**Exercise aim**
Drop the pictures, then extract the listing word for word.

**Recorded data**
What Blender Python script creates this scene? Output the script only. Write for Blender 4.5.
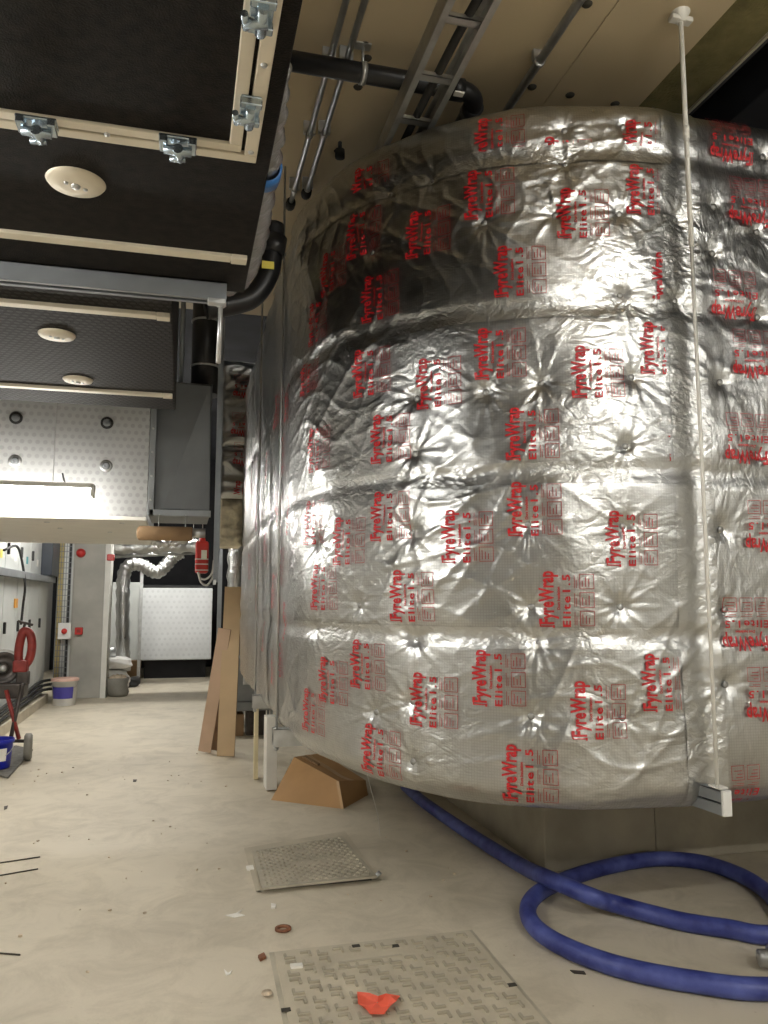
import bpy, bmesh, math, random
import numpy as np
from mathutils import Vector, Matrix
for _o in list(bpy.data.objects): bpy.data.objects.remove(_o, do_unlink=True)
SC = bpy.context.scene; COL = SC.collection
RND = random.Random(7); RNG = np.random.default_rng(11)
# ------------------------------------------------------------------ camera, world, exposure
F = 775.; YAW = math.radians(14.5); PIT = math.radians(6.6); CAM = np.array([0., 0., 1.6])
cd = bpy.data.cameras.new('camera'); cam = bpy.data.objects.new('camera', cd); COL.objects.link(cam)
cd.sensor_fit = 'VERTICAL'; cd.sensor_height = 24.; cd.lens = F/1024*24.; cd.clip_start = .02
cam.location = CAM; cam.rotation_euler = (math.pi/2+PIT, 0, -YAW); SC.camera = cam
SC.view_settings.view_transform = 'Standard'; SC.view_settings.look = 'None'
SC.view_settings.gamma = 1; SC.view_settings.use_curve_mapping = False
SC.view_settings.exposure = 2.4
w = bpy.data.worlds.new('world'); SC.world = w; w.use_nodes = True
w.node_tree.nodes['Background'].inputs[0].default_value = (.9, .95, 1, 1)
w.node_tree.nodes['Background'].inputs[1].default_value = .02
SC.cycles.max_bounces = 8; SC.cycles.diffuse_bounces = 4; SC.cycles.glossy_bounces = 4
SC.cycles.sample_clamp_indirect = 6; SC.cycles.caustics_reflective = True
TUBE = 12.        # strength of the fluorescent tubes
TUBE_FAR = 30.
TUBE_SIDE = 20.
TUBE_BEHIND = 23.
LAMP_COL = (1, .972, .91)

# pixel helpers: measured points of the photograph turned into points of the room
_fw = np.array([math.sin(YAW)*math.cos(PIT), math.cos(YAW)*math.cos(PIT), math.sin(PIT)])
_rt = np.array([math.cos(YAW), -math.sin(YAW), 0]); _up = np.cross(_rt, _fw)
def ray(x, y): return _fw+_rt*(x-384)/F+_up*(512-y)/F
def atY(x, y, Y): d = ray(x, y); return CAM+d*(Y/d[1])
def atX(x, y, X): d = ray(x, y); return CAM+d*(X/d[0])
def atZ(x, y, Z): d = ray(x, y); return CAM+d*((Z-1.6)/d[2])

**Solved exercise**
What Blender Python script creates this scene? Output the script only. Write for Blender 4.5.
import bpy, bmesh, math, random
import numpy as np
from mathutils import Vector, Matrix
for _o in list(bpy.data.objects): bpy.data.objects.remove(_o, do_unlink=True)
SC = bpy.context.scene; COL = SC.collection
RND = random.Random(7); RNG = np.random.default_rng(11)
# ------------------------------------------------------------------ camera, world, exposure
F = 775.; YAW = math.radians(14.5); PIT = math.radians(6.6); CAM = np.array([0., 0., 1.6])
cd = bpy.data.cameras.new('camera'); cam = bpy.data.objects.new('camera', cd); COL.objects.link(cam)
cd.sensor_fit = 'VERTICAL'; cd.sensor_height = 24.; cd.lens = F/1024*24.; cd.clip_start = .02
cam.location = CAM; cam.rotation_euler = (math.pi/2+PIT, 0, -YAW); SC.camera = cam
SC.view_settings.view_transform = 'Standard'; SC.view_settings.look = 'None'
SC.view_settings.gamma = 1; SC.view_settings.use_curve_mapping = False
SC.view_settings.exposure = 2.4
w = bpy.data.worlds.new('world'); SC.world = w; w.use_nodes = True
w.node_tree.nodes['Background'].inputs[0].default_value = (.9, .95, 1, 1)
w.node_tree.nodes['Background'].inputs[1].default_value = .02
SC.cycles.max_bounces = 8; SC.cycles.diffuse_bounces = 4; SC.cycles.glossy_bounces = 4
SC.cycles.sample_clamp_indirect = 6; SC.cycles.caustics_reflective = True
TUBE = 12.        # strength of the fluorescent tubes
TUBE_FAR = 30.
TUBE_SIDE = 20.
TUBE_BEHIND = 23.
LAMP_COL = (1, .972, .91)

# pixel helpers: measured points of the photograph turned into points of the room
_fw = np.array([math.sin(YAW)*math.cos(PIT), math.cos(YAW)*math.cos(PIT), math.sin(PIT)])
_rt = np.array([math.cos(YAW), -math.sin(YAW), 0]); _up = np.cross(_rt, _fw)
def ray(x, y): return _fw+_rt*(x-384)/F+_up*(512-y)/F
def atY(x, y, Y): d = ray(x, y); return CAM+d*(Y/d[1])
def atX(x, y, X): d = ray(x, y); return CAM+d*(X/d[0])
def atZ(x, y, Z): d = ray(x, y); return CAM+d*((Z-1.6)/d[2])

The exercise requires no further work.